**What the task asks**. Print all of the data exactly as written.

(begin)

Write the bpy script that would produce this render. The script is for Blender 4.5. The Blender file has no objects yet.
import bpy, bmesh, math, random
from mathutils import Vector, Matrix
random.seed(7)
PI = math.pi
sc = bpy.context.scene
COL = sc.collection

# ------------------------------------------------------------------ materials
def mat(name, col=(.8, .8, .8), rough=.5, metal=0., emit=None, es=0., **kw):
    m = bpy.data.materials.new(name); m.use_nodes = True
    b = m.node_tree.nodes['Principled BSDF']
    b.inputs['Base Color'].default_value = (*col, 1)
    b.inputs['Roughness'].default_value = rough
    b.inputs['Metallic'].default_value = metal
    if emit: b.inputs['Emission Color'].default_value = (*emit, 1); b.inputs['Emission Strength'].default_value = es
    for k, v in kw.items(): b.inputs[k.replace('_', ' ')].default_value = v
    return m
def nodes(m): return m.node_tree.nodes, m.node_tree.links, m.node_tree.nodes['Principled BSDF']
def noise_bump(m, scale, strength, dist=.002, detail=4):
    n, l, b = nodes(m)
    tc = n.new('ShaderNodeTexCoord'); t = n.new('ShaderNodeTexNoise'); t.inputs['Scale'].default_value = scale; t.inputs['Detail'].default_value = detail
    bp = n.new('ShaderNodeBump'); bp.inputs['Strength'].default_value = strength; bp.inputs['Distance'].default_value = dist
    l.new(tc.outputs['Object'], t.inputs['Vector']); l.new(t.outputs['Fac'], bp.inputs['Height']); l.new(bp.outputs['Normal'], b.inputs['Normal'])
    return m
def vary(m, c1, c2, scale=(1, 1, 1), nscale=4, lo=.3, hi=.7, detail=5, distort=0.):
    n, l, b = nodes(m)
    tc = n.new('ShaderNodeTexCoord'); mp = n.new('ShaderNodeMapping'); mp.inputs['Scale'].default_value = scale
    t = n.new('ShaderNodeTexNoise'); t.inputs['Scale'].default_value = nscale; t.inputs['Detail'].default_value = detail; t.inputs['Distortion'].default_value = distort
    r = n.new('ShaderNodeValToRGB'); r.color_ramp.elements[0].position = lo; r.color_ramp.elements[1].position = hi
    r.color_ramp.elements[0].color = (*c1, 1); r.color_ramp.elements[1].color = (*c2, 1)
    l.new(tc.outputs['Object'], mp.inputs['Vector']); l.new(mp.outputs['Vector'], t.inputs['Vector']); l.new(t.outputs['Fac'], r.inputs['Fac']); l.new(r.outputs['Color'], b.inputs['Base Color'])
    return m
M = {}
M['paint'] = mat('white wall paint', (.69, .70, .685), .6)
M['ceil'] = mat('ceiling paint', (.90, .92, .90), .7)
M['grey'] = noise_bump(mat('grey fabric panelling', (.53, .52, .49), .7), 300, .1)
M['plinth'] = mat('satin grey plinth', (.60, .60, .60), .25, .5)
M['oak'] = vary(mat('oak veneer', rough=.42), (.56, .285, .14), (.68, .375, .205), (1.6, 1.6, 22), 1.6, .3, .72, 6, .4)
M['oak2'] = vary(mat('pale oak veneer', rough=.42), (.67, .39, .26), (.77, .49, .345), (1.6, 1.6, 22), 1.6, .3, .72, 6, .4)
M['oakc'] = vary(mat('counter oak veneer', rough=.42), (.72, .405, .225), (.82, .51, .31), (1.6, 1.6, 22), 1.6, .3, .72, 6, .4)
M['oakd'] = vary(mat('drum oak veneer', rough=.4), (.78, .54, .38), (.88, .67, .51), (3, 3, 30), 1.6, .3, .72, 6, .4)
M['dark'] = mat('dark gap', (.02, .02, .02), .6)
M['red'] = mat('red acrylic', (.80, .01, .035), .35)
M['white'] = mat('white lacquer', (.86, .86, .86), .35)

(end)

**Written response**.
Write the bpy script that would produce this render. The script is for Blender 4.5. The Blender file has no objects yet.
import bpy, bmesh, math, random
from mathutils import Vector, Matrix
random.seed(7)
PI = math.pi
sc = bpy.context.scene
COL = sc.collection

# ------------------------------------------------------------------ materials
def mat(name, col=(.8, .8, .8), rough=.5, metal=0., emit=None, es=0., **kw):
    m = bpy.data.materials.new(name); m.use_nodes = True
    b = m.node_tree.nodes['Principled BSDF']
    b.inputs['Base Color'].default_value = (*col, 1)
    b.inputs['Roughness'].default_value = rough
    b.inputs['Metallic'].default_value = metal
    if emit: b.inputs['Emission Color'].default_value = (*emit, 1); b.inputs['Emission Strength'].default_value = es
    for k, v in kw.items(): b.inputs[k.replace('_', ' ')].default_value = v
    return m
def nodes(m): return m.node_tree.nodes, m.node_tree.links, m.node_tree.nodes['Principled BSDF']
def noise_bump(m, scale, strength, dist=.002, detail=4):
    n, l, b = nodes(m)
    tc = n.new('ShaderNodeTexCoord'); t = n.new('ShaderNodeTexNoise'); t.inputs['Scale'].default_value = scale; t.inputs['Detail'].default_value = detail
    bp = n.new('ShaderNodeBump'); bp.inputs['Strength'].default_value = strength; bp.inputs['Distance'].default_value = dist
    l.new(tc.outputs['Object'], t.inputs['Vector']); l.new(t.outputs['Fac'], bp.inputs['Height']); l.new(bp.outputs['Normal'], b.inputs['Normal'])
    return m
def vary(m, c1, c2, scale=(1, 1, 1), nscale=4, lo=.3, hi=.7, detail=5, distort=0.):
    n, l, b = nodes(m)
    tc = n.new('ShaderNodeTexCoord'); mp = n.new('ShaderNodeMapping'); mp.inputs['Scale'].default_value = scale
    t = n.new('ShaderNodeTexNoise'); t.inputs['Scale'].default_value = nscale; t.inputs['Detail'].default_value = detail; t.inputs['Distortion'].default_value = distort
    r = n.new('ShaderNodeValToRGB'); r.color_ramp.elements[0].position = lo; r.color_ramp.elements[1].position = hi
    r.color_ramp.elements[0].color = (*c1, 1); r.color_ramp.elements[1].color = (*c2, 1)
    l.new(tc.outputs['Object'], mp.inputs['Vector']); l.new(mp.outputs['Vector'], t.inputs['Vector']); l.new(t.outputs['Fac'], r.inputs['Fac']); l.new(r.outputs['Color'], b.inputs['Base Color'])
    return m
M = {}
M['paint'] = mat('white wall paint', (.69, .70, .685), .6)
M['ceil'] = mat('ceiling paint', (.90, .92, .90), .7)
M['grey'] = noise_bump(mat('grey fabric panelling', (.53, .52, .49), .7), 300, .1)
M['plinth'] = mat('satin grey plinth', (.60, .60, .60), .25, .5)
M['oak'] = vary(mat('oak veneer', rough=.42), (.56, .285, .14), (.68, .375, .205), (1.6, 1.6, 22), 1.6, .3, .72, 6, .4)
M['oak2'] = vary(mat('pale oak veneer', rough=.42), (.67, .39, .26), (.77, .49, .345), (1.6, 1.6, 22), 1.6, .3, .72, 6, .4)
M['oakc'] = vary(mat('counter oak veneer', rough=.42), (.72, .405, .225), (.82, .51, .31), (1.6, 1.6, 22), 1.6, .3, .72, 6, .4)
M['oakd'] = vary(mat('drum oak veneer', rough=.4), (.78, .54, .38), (.88, .67, .51), (3, 3, 30), 1.6, .3, .72, 6, .4)
M['dark'] = mat('dark gap', (.02, .02, .02), .6)
M['red'] = mat('red acrylic', (.80, .01, .035), .35)
M['white'] = mat('white lacquer', (.86, .86, .86), .35)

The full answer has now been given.